En un giro de eventos que nadie, absolutamente nadie, vio venir (excepto quizás todo el mundo), el augusto oráculo económico conocido como la Reserva Federal ha decidido finalmente accionar la palanca mágica de las tasas de interés. En un movimiento audaz de una cuarta parte de un punto, los sumos sacerdotes de las finanzas, liderados por el imperturbable Jerome Powell, han decretado que el costo del dinero debe descender de su estratosférico 4,3% a la casi igualmente asfixiante cifra del 4,1%. Una hazaña de precisión quirúrgica que, sin duda, hará que el ciudadano común corra a comprar su segunda mansión y su tercer yate.
El motivo de este monumental ajuste, nos cuentan, ya no es la molesta inflación —esa vieja enemiga que se empeña en mantenerse por encima del sagrado objetivo del 2%— sino el empleo. Sí, ese concepto etéreo que ha dejado de crecer con la exuberancia irracional a la que nos tenía acostumbrados el milagro económico de la era actual. La contratación se ha estancado, nos advierten con grave preocupación, como si el motor del capitalismo hubiera tosido una vez y requiriera inmediatamente una costosa intervención mecánica.
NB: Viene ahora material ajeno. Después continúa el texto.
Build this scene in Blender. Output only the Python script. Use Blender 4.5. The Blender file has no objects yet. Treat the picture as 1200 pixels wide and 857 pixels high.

El comité de sabios, en su infinita sabiduría, proyecta dos actos más de este drama a lo largo del año. Una previsión que, por supuesto, no tiene nada que ver con los furibundos tuits de cierto inquilino de la Casa Blanca que exige recortes de tres puntos porcentuales completos, porque eso sería sucumbir a la presión política, y la Fed es un faro de independencia en un mar de partidismo. ¡Jamás!
La unanimidad en la decisión fue casi total, rota solo por el disidente oficial, Stephen Miran, recién nombrado y confirmado en una votación relámpago del Senado en la oscuridad de la noche, un proceso de rigor y transparencia ejemplares. Miran, un hombre de ideas claras y grandes soluciones, abogaba por un recorte del doble de tamaño. Una herejía para los ortodoxos, pero un guiño para aquellos que creen que los problemas complejos se solucionan con medidas simples y contundentes.
Mientras tanto, el espectáculo paralelo de intentar destituir a la gobernadora Lisa Cook —un movimiento sin precedentes en los 112 años de historia de la institución— avanza como una comedia absurda. Acusada de fraude hipotecario en lo que parece ser una cacería de brujas de manual, los tribunales, por ahora, han blindado su puesto, defendiendo el “debido proceso”, ese incómodo principio legal que tanto estorba cuando se busca una purga rápida y efectiva.
En medio de este circo, el gran director de orquesta, desde su palco privilegiado, ha soltado una nueva perla de sabiduría: los funcionarios de la Fed “tienen que tomar su propia decisión”, pero “deberían escuchar a personas inteligentes como yo”. Una declaración que reconcilia a la perfección el respeto por la autonomía de las instituciones con la humildad y la modestia que le caracterizan.
Ante la pregunta incómoda de cómo se sabría si la Fed ha cedido a la presión política, el presidente Powell ofreció una respuesta que pasará a los anales de la filosofía moderna: “No creo que lleguemos a ese lugar”. Una afirmación tan tranquilizadora como la que haría el capitán del Titanic asegurando que los icebergs son solo ilusiones ópticas. El barco, desde luego, sigue su rumbo. Hacia dónde, exactamente, es un detalle que los mercados deberán adivinar.